Questo volume del diario è un estratto degli innumerevoli quaderni che la Nin scriveva (e che poi conservava in una cassetta di sicurezza in banca). Sono stati “censurati” dalla famiglia in varie parti, ma anche così sono un documento ben nutrito.

In questi anni, Anais Nin, che è sempre stata succube dei suoi amici, comincia a diventare insofferente. I suoi amici sono scrittori, scultori e artisti in generale, più una serie di persone dal ruolo sociale non meglio definito ma che non possiamo che definire… interessanti.
All’inizio di questo diario, Anais Nin fa la psicoterapeuta a New York, da brava allieva di Otto Rank. E resto interdetta dalla facilità con cui si poteva iniziare una professione del genere all’epoca (lei non aveva titoli ufficiali), in confronto ad oggi.
Questo lavoro tuttavia la sfianca: è troppo sensibile e si fa carico emotivamente di tutti i suoi pazienti. Così torna in Francia a fare la scrittrice.
Continua la sua amicizia con Henry Miller, l’autore de “Il tropico del cancro”, ma Nin lo vede in modo meno favoleggiante. Pur riconoscendone il valore artistico, ne descrive spesso le piccolezze e le meschinerie.
Spesso la Nin è sul lastrico: deve impegnare vestiti e gioielli pur di aiutare i suoi amici e la causa spagnola (siamo negli anni della guerra).

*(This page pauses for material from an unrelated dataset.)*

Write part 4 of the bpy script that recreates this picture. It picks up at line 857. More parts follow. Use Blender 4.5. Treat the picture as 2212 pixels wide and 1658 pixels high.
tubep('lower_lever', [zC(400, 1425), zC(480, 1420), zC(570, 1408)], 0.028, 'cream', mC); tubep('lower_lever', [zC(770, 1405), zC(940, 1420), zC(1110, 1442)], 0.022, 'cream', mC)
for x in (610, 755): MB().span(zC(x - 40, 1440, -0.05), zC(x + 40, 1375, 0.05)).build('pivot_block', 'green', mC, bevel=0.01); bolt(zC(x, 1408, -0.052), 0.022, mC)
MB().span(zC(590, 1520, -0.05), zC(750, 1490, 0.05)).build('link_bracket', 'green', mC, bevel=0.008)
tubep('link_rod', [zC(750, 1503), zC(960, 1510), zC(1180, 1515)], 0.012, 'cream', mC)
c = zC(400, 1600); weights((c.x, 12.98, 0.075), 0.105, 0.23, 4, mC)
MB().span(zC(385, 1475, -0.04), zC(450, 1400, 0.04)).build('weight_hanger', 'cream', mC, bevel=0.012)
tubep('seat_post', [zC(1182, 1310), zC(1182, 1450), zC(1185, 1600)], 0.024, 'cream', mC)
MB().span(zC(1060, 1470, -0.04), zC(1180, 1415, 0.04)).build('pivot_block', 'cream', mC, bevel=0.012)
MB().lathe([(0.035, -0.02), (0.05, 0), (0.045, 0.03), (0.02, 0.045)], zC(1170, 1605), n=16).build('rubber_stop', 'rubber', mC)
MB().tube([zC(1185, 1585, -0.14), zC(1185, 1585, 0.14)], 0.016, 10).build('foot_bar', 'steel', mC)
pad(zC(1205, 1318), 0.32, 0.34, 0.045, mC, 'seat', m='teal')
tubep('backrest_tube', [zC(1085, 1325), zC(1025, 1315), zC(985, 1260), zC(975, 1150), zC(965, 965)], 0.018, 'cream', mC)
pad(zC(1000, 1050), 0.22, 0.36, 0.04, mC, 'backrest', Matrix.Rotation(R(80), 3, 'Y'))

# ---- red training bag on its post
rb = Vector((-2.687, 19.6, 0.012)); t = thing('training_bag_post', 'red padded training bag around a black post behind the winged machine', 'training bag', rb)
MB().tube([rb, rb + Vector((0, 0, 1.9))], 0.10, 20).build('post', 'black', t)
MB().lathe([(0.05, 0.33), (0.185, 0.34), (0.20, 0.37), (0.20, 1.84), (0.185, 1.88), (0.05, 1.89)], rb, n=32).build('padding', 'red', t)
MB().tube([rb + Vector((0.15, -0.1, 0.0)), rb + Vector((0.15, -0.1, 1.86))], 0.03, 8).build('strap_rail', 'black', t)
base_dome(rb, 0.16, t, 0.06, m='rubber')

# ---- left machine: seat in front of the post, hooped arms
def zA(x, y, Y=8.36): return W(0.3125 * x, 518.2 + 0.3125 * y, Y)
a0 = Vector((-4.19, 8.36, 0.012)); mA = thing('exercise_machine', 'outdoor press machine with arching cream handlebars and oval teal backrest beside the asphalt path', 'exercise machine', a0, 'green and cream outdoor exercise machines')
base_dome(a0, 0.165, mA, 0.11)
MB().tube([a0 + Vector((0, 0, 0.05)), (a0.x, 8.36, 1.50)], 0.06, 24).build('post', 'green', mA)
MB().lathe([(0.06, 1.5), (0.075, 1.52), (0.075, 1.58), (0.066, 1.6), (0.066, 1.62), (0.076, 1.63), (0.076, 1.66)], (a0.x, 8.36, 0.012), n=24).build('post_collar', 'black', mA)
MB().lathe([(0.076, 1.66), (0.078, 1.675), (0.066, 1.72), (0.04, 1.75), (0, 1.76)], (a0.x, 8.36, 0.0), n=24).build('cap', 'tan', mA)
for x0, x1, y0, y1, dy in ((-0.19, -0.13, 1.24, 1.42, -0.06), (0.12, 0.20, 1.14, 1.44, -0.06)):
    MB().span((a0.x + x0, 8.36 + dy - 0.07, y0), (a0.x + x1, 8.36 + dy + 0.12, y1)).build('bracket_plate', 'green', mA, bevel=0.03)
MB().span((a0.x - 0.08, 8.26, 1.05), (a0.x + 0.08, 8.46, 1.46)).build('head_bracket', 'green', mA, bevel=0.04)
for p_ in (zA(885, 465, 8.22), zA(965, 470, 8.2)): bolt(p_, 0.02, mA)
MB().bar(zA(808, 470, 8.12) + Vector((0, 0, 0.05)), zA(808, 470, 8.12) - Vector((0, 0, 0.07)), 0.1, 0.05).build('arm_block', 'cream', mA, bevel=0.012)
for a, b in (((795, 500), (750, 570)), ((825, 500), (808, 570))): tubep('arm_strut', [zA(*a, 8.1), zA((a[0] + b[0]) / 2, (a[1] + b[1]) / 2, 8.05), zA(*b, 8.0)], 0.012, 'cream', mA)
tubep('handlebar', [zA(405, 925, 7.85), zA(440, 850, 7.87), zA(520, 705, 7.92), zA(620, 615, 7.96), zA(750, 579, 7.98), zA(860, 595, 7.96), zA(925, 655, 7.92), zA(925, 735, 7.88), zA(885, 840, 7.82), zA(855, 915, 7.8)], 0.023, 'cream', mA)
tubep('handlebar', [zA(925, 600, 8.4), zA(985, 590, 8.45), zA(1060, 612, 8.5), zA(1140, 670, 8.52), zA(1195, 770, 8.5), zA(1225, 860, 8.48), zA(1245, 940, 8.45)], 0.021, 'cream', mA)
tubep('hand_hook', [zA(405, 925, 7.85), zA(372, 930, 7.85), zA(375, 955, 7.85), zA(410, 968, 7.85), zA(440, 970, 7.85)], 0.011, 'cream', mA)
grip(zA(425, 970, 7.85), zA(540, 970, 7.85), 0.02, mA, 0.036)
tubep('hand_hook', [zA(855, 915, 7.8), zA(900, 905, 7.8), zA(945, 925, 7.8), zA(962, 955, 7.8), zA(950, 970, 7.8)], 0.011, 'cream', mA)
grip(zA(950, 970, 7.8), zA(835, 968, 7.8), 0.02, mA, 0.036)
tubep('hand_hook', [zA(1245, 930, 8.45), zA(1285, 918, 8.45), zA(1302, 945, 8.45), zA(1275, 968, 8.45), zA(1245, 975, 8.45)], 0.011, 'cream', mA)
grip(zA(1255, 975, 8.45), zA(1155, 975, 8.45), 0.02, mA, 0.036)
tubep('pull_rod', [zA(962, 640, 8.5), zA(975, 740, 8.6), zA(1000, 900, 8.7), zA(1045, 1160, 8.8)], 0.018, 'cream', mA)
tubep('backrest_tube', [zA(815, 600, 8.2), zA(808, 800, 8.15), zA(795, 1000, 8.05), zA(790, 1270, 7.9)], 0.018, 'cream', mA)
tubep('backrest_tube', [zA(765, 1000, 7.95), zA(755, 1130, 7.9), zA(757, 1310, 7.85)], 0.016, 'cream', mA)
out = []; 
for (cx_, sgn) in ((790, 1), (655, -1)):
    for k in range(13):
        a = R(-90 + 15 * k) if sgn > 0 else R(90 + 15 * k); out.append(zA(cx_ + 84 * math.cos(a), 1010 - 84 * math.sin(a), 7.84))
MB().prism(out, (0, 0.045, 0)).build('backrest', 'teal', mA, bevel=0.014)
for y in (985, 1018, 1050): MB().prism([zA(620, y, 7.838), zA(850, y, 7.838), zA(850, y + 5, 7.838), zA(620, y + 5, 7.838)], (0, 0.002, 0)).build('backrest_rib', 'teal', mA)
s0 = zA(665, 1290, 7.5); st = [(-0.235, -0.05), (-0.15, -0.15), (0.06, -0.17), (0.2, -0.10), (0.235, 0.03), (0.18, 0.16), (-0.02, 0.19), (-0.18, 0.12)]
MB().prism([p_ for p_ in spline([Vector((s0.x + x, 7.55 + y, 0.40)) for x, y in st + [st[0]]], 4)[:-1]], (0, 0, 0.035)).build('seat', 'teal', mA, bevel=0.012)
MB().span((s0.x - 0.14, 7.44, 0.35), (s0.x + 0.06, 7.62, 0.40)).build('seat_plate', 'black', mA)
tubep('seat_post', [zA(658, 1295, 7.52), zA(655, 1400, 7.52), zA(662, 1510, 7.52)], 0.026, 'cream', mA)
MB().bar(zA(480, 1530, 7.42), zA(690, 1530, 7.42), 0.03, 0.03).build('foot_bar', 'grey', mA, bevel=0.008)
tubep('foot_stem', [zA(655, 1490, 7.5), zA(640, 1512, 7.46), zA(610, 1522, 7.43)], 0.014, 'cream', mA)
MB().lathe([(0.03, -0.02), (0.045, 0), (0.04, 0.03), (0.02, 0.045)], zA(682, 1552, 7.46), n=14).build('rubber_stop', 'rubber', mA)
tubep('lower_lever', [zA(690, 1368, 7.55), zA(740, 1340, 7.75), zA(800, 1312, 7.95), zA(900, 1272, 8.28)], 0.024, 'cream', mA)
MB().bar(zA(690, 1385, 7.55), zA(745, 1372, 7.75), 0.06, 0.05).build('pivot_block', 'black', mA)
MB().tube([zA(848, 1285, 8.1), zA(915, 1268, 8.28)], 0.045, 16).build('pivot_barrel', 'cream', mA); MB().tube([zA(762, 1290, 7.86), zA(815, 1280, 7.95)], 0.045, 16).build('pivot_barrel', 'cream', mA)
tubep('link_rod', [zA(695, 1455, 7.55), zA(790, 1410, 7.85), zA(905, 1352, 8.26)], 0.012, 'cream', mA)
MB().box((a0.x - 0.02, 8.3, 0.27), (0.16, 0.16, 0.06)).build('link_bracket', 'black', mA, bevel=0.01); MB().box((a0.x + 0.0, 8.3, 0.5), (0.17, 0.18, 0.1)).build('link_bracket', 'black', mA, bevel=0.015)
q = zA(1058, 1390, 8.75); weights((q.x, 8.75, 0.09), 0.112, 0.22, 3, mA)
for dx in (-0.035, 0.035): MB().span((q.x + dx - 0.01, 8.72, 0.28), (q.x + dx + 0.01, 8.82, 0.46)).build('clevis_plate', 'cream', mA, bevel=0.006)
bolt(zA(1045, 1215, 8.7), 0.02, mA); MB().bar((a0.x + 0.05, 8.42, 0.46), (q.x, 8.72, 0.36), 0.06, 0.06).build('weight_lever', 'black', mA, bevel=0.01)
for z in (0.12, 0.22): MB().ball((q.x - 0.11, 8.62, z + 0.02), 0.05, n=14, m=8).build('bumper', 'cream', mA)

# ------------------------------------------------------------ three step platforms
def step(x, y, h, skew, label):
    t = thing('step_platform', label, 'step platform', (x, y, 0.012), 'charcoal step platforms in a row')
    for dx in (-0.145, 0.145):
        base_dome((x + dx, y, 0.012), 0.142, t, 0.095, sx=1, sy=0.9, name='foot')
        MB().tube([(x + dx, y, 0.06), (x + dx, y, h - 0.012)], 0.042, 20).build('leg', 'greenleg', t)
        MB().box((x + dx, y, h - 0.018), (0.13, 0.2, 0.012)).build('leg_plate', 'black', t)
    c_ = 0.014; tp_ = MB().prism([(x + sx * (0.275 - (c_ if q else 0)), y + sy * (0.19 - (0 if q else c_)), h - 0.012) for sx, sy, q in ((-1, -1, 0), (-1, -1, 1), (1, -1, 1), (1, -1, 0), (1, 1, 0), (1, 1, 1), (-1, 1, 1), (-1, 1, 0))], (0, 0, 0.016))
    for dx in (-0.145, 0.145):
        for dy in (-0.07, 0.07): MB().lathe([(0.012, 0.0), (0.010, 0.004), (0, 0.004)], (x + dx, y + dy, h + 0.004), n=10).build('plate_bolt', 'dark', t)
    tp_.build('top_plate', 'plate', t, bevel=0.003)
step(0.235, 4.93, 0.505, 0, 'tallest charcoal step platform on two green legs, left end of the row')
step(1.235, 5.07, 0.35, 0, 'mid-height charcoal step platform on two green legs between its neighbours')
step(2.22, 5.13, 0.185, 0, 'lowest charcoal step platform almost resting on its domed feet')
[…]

Io non avrei avuto la sua pazienza. Ci sono personaggi che la sfruttano, che danno di matto, che non sono affidabili… lei se ne accorge ma non se la sente di lasciarli soli.
La scrittura del diario è una scrittura senza punti esclamativi, molto riflessiva, piena di descrizioni degli amici e dei conoscenti, pronta a cogliere le minime sfumature dei caratteri.
Dimostra un vero interesse personale nell’essere umano: credo che se non avesse investito le sue energie nella scrittura, avrebbe potuto fare la missionaria.
Più che un documento storico, il diario è il documento personale di una donna sensibilissima.